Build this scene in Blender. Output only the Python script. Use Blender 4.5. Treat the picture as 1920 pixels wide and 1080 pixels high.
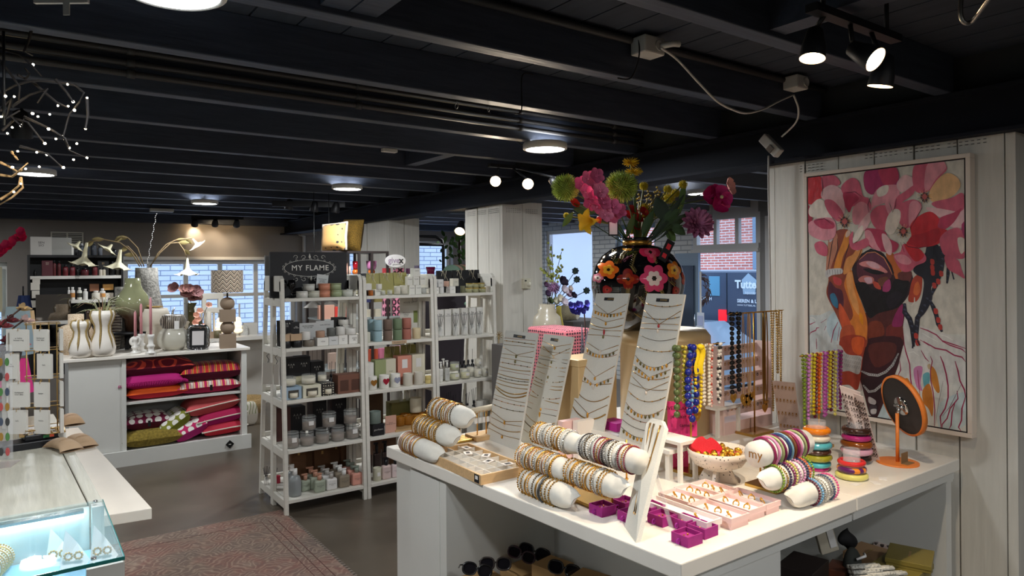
import bpy,math,random
from mathutils import Matrix,Vector,Euler,noise
random.seed(7)
PI = math.pi
for o in list(bpy.data.objects): bpy.data.objects.remove(o)
S = bpy.context.scene
COL = S.collection
# ------------------------------------------------------------------ camera
CAMF,CAMX,CAMY,EYE = 1300.0,960.0,504.0,1.6
YAW,ROLL = math.radians(35.55),math.radians(0.45)
cd = bpy.data.cameras.new('camera');cam = bpy.data.objects.new('camera',cd);COL.objects.link(cam)
cd.sensor_width = 36.0;cd.sensor_fit = 'HORIZONTAL';cd.lens = 36.0*CAMF/1920.0
cd.shift_y = -(540.0-CAMY)/1920.0;cd.clip_start = 0.05;cd.clip_end = 200
cam.matrix_world = (Matrix.Translation((0,0,EYE)) @ Matrix.Rotation(-YAW,4,'Z')
                    @ Matrix.Rotation(PI/2,4,'X') @ Matrix.Rotation(-ROLL,4,'Z'))
S.camera = cam
S.view_settings.view_transform = 'Standard';S.view_settings.look = 'None'
S.view_settings.gamma = 1.0;S.view_settings.exposure = 0.75
try: S.view_settings.use_curve_mapping = False
except Exception: pass
# ------------------------------------------------------------------ daylight
W = bpy.data.worlds.new('world');S.world = W;W.use_nodes = True
bg = W.node_tree.nodes['Background'];bg.inputs[0].default_value = (0.50,0.70,1.0,1);bg.inputs[1].default_value = 2.3
def light(kind,name,loc,power,color=(1,.93,.82),target=None,size=.2,spot=60,blend=.6,size_y=None):
    d = bpy.data.lights.new(name,kind);d.energy = power;d.color = color
    if kind == 'AREA':
        d.shape = 'DISK' if size_y is None else 'RECTANGLE';d.size = size
        if size_y: d.size_y = size_y
    else: d.shadow_soft_size = size
    if kind == 'SPOT': d.spot_size = math.radians(spot);d.spot_blend = blend
    o = bpy.data.objects.new(name,d);COL.objects.link(o);o.location = loc
    if target is not None:
        o.rotation_euler = (Vector(target)-Vector(loc)).to_track_quat('-Z','Y').to_euler()
    return o
# ------------------------------------------------------------------ pixel -> surface helpers
_c,_s = math.cos(ROLL),math.sin(ROLL)
def ray(px,py):
    a = px-CAMX;b = py-CAMY
    x = (a*_c-b*_s)/CAMF;z = -(a*_s+b*_c)/CAMF
    return (math.sin(YAW)+x*math.cos(YAW),math.cos(YAW)-x*math.sin(YAW),z)
def PZ(px,py,z):
    d = ray(px,py);t = (z-EYE)/d[2];return Vector((d[0]*t,d[1]*t,z))
def PX(px,py,x):
    d = ray(px,py);t = x/d[0];return Vector((x,d[1]*t,EYE+d[2]*t))
def PY(px,py,y):
    d = ray(px,py);t = y/d[1];return Vector((d[0]*t,y,EYE+d[2]*t))
def PD(px,py,dep):
    d = ray(px,py);return Vector((d[0]*dep,d[1]*dep,EYE+d[2]*dep))
def dep(p): return p[0]*math.sin(YAW)+p[1]*math.cos(YAW)
def mpp(p): return dep(p)/CAMF          # metres per photo pixel at p
FACE = -YAW                             # turns an object's -Y side straight towards the photographer
# ------------------------------------------------------------------ materials
def lin(c):
    if isinstance(c,str): c = [int(c[i:i+2],16) for i in (0,2,4)]
    r = []
    for v in c[:3]:
        v = v/255.0;r.append(v/12.92 if v <= .04045 else ((v+.055)/1.055)**2.4)
    return tuple(r)+(1,)
_mats = {}
def M(name,col=(200,200,200),rough=.5,metal=0.0,alpha=None,trans=0,emit=None,es=1,noise_amt=0,nscale=8,stretch=None,bump=0,coat=0,ior=1.45,sheen=0,col2=None,spec=.5):
    if name in _mats: return _mats[name]
    m = bpy.data.materials.new(name);m.use_nodes = True;nt = m.node_tree;b = nt.nodes['Principled BSDF']
    b.inputs['Base Color'].default_value = lin(col);b.inputs['Roughness'].default_value = rough
    b.inputs['Metallic'].default_value = metal;b.inputs['IOR'].default_value = ior
    b.inputs['Specular IOR Level'].default_value = spec
    if coat: b.inputs['Coat Weight'].default_value = coat;b.inputs['Coat Roughness'].default_value = .05
    if sheen: b.inputs['Sheen Weight'].default_value = sheen
    if trans: b.inputs['Transmission Weight'].default_value = trans
    if alpha is not None: b.inputs['Alpha'].default_value = alpha
    if emit: b.inputs['Emission Color'].default_value = lin(emit);b.inputs['Emission Strength'].default_value = es
    if noise_amt or bump:
        tc = nt.nodes.new('ShaderNodeTexCoord');mp = nt.nodes.new('ShaderNodeMapping')
        nt.links.new(tc.outputs['Object'],mp.inputs[0])
        if stretch: mp.inputs['Scale'].default_value = stretch
        n = nt.nodes.new('ShaderNodeTexNoise');n.inputs['Scale'].default_value = nscale;n.inputs['Detail'].default_value = 5
        nt.links.new(mp.outputs[0],n.inputs['Vector'])
        if noise_amt:
            cr = nt.nodes.new('ShaderNodeValToRGB');c1 = lin(col);c2 = lin(col2) if col2 else tuple(max(0,v*(1-noise_amt)) for v in c1[:3])+(1,)
            cr.color_ramp.elements[0].color = c2;cr.color_ramp.elements[0].position = .35
            cr.color_ramp.elements[1].color = c1;cr.color_ramp.elements[1].position = .65
            nt.links.new(n.outputs[0],cr.inputs[0]);nt.links.new(cr.outputs[0],b.inputs['Base Color'])
        if bump:
            bp = nt.nodes.new('ShaderNodeBump');bp.inputs['Strength'].default_value = bump;bp.inputs['Distance'].default_value = .01
            nt.links.new(n.outputs[0],bp.inputs['Height']);nt.links.new(bp.outputs[0],b.inputs['Normal'])
    _mats[name] = m;return m
def plain(c,rough=.5,metal=0,**k):
    n = 'paint_%s_%d_%d' % (c if isinstance(c,str) else '%02x%02x%02x' % tuple(c),rough*100,metal*100)
    return M(n,c,rough,metal,**k)
def glassy(name,col=(255,255,255),alpha=.25,rough=.05):
    return M(name,col,rough,alpha=alpha,spec=.8)
GOLD = M('gold',(205,152,66),.28,.85);GOLDS = M('gold_satin',(200,166,104),.4,.8)
SILVER = M('silver',(200,198,196),.22,1.0);BLACK = M('black',(16,16,18),.45)
WHITE = M('white_paint',(226,222,214),.42);CERAM = M('white_ceramic',(225,218,208),.25,coat=.3)
LINEN = M('pale_linen',(206,204,196),.9,noise_amt=.12,nscale=400)
TAG = M('paper_tag',(225,222,218),.7);INK = M('ink',(30,28,28),.7)
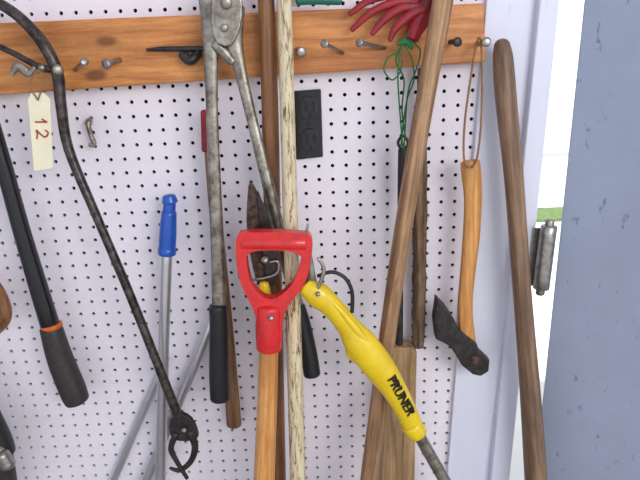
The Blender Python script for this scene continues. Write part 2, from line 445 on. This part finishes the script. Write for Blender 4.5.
# raised letters along the handle, following its taper
A=W(388,374,d+.0215); B=W(413,419,d+.0155)
X=(B-A).normalized(); Z=Vector((0,-1,0)); Z=(Z-X*Z.dot(X)).normalized(); Y=Z.cross(X)
Mt=Matrix((X,Y,Z)).transposed().to_4x4(); Mt.translation=(A+B)/2-Z*.0065+Y*.001
lo=bpy.data.objects.new('lettering',me); sc.collection.objects.link(lo); lo.matrix_world=Mt; p.append(lo)
group('pole_pruner',p)

# ---------------- right of centre
rod('long_wooden_handle',[(453,-60,.105,21),(443,0,.105,21),(426,95,.108,19),(403,230,.113,18),(385,355,.12,17),(369,480,.125,18),(363,530,.128,18)],M_diag,k=5,floor=True)
rod('rough_wooden_stick',[(423,69,.03,11),(421,150,.03,12),(420,220,.03,14),(419,300,.03,13),(418,346,.03,12)],M_bark,k=12,wob=.14,cap=.3)
p=[rod('sleeve',[(403,150,.04,10),(403,180,.04,11),(402,205,.04,9)],M_blk),
   rod('rod',[(402,195,.04,8),(400,270,.04,7),(399,352,.04,8)],M_iron),
   rod('eye',[(403,152,.04,3),(398,143,.04,3),(403,136,.04,3),(408,143,.04,3),(403,152,.04,3)],M_iron,n=8)]
group('sharpening_steel',p)
yb=py_at(400,.058,.004)
plate('wooden_plank',[(388,354),(394,348),(412,348),(417,353),(411,yb),(372,yb)],.058,.038,M_board,.003)

# hand rake
d=.062
p=[rod('socket',[(434,-30,d,22),(428,2,d,20),(418,22,d,18),(412,38,d,15)],M_redd)]
for i,pts in enumerate([[(420,4),(398,2),(372,12),(352,30)],[(420,8),(402,8),(384,20),(372,34)],[(424,10),(412,14),(396,28),(390,40)],[(418,0),(398,-6),(370,0),(350,14)],[(428,10),(424,24),(414,36),(408,42)]]):
    wd=[10,9,8,5]
    p.append(rod('tine_%d'%i,[(x,y,d+.006*(i%3),wd[j]) for j,(x,y) in enumerate(pts)],M_redd,flat=.55,n=14))
group('hand_rake',p)
p=[]
for i,pts in enumerate([[(410,30),(400,48),(396,62),(404,80),(402,110),(406,140)],[(404,44),(412,60),(414,80),(408,96),(404,118),(401,146)],[(398,52),(388,58),(384,70),(392,80),(400,72),(402,60)],[(408,40),(420,50),(416,70),(408,92),(405,130),(404,150)],[(402,44),(398,70),(399,100),(403,150)]]):
    p.append(rod('strand_%d'%i,[(x,y,.07+.003*i-(.03*max(0,(y-60))/90),1.6) for x,y in pts],M_green,n=6,cap=0))
p.append(rod('knot',[(398,44,.075,4),(406,42,.075,6),(412,48,.075,4)],M_green,n=10))
group('garden_twine',p)

# hatchet
d=.06
p=[rod('haft',[(470,162,d,19),(471,172,d,20),(473,200,d,18),(471,240,d,17),(467,280,d,15),(465,310,d,15),(468,340,d,15),(472,358,d,14)],M_hatch,flat=.7,n=24,k=6,cap=.25),
   plate('head',[(437,298),(446,307),(455,321),(460,331),(470,338),(477,344),(480,352),(490,361),(489,372),(481,377),(473,375),(462,366),(455,354),(450,347),(443,343),(436,340),(434,320)],d+.013,.026,M_iron,.004,seg=4),
   rod('wedge_eye',[(474,359,d+.004,9),(475,360,d+.015,9)],M_rust,k=2,cap=.2),
   rod('thong',[(470,168,d+.016,2.2),(464,158,d+.012,2.2),(465,120,d+.006,2.2),(472,70,d+.010,2.2),(477,42,d+.012,2.2),(481,42,d+.012,2.2),(482,80,d+.010,2.2),(481,125,d+.006,2.2),(477,158,d+.012,2.2),(472,168,d+.016,2.2)],M_str,n=8,cap=0)]
group('hatchet',p)

rod('hoe_handle',[(502,46,.05,16),(503,60,.05,20),(506,100,.055,21),(514,180,.06,19),(522,290,.07,18),(530,390,.08,20),(536,480,.09,22),(539,530,.095,22)],M_hoe,k=6,cap=.9,floor=True)
group('paint_scraper',[rod('handle',[(298,1,.06,8),(318,0,.06,9),(340,1,.06,8)],M_teal),plate('blade',[(278,-6),(298,-4),(298,6),(278,8)],.06,.002,M_steel,.0005)])

# ---------------- light
w=bpy.data.worlds.new('sky'); sc.world=w; w.use_nodes=True
bg=w.node_tree.nodes['Background']; bg.inputs[0].default_value=(.88,.93,1.0,1); bg.inputs[1].default_value=1.05
sl=bpy.data.lights.new('sun','SUN'); sl.energy=5; sl.angle=.02; so=bpy.data.objects.new('sun',sl); sc.collection.objects.link(so)
so.rotation_euler=Vector((-.12,.45,-1)).normalized().to_track_quat('-Z','Y').to_euler()
al=bpy.data.lights.new('garage_opening_light','AREA'); al.shape='RECTANGLE'; al.size=1.6; al.size_y=1.6; al.energy=60; al.color=(1,.98,.96)
ao=bpy.data.objects.new('garage_opening_light',al); sc.collection.objects.link(ao); ao.location=(1.5,-2.9,2.3)
ao.rotation_euler=(Vector((0,0,1.1))-ao.location).to_track_quat('-Z','Y').to_euler()
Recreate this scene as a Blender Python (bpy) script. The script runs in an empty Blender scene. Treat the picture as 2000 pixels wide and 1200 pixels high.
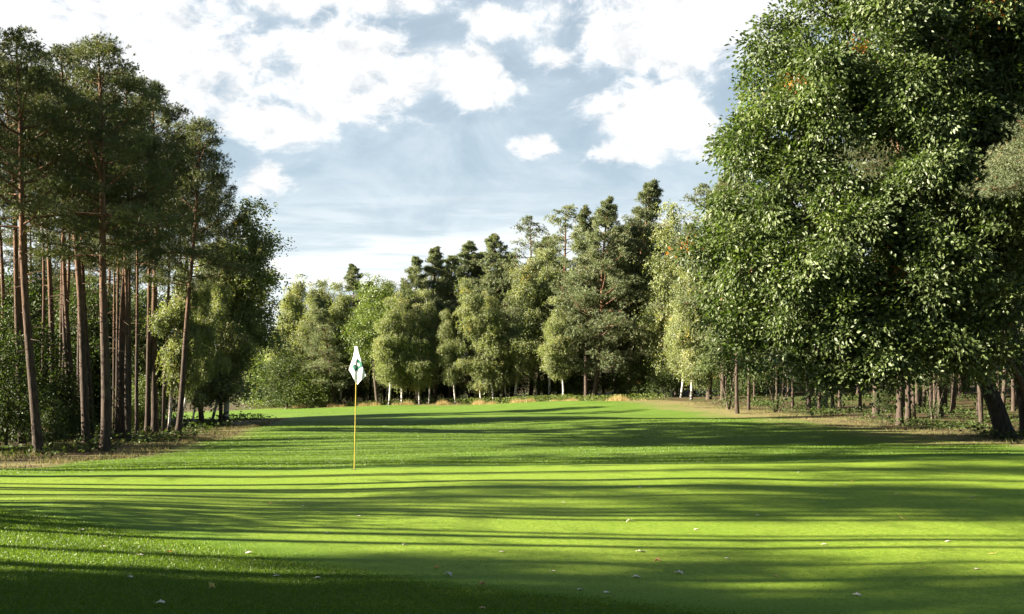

_WHAT YOU SHOULD DO:_ In the listing, find each line with the string "Python" and copy it.

_SOLVED PROBLEM:_
Build this scene in Blender. Output only the Python script. Use Blender 4.5. Treat the picture as 1920 pixels wide and 1080 pixels high.
The Blender Python script for this scene continues. Write part 2, from line 445 on. This part finishes the script. Write for Blender 4.5.
Recreate this scene as a Blender Python (bpy) script. The script runs in an empty Blender scene. Treat the picture as 2000 pixels wide and 1200 pixels high.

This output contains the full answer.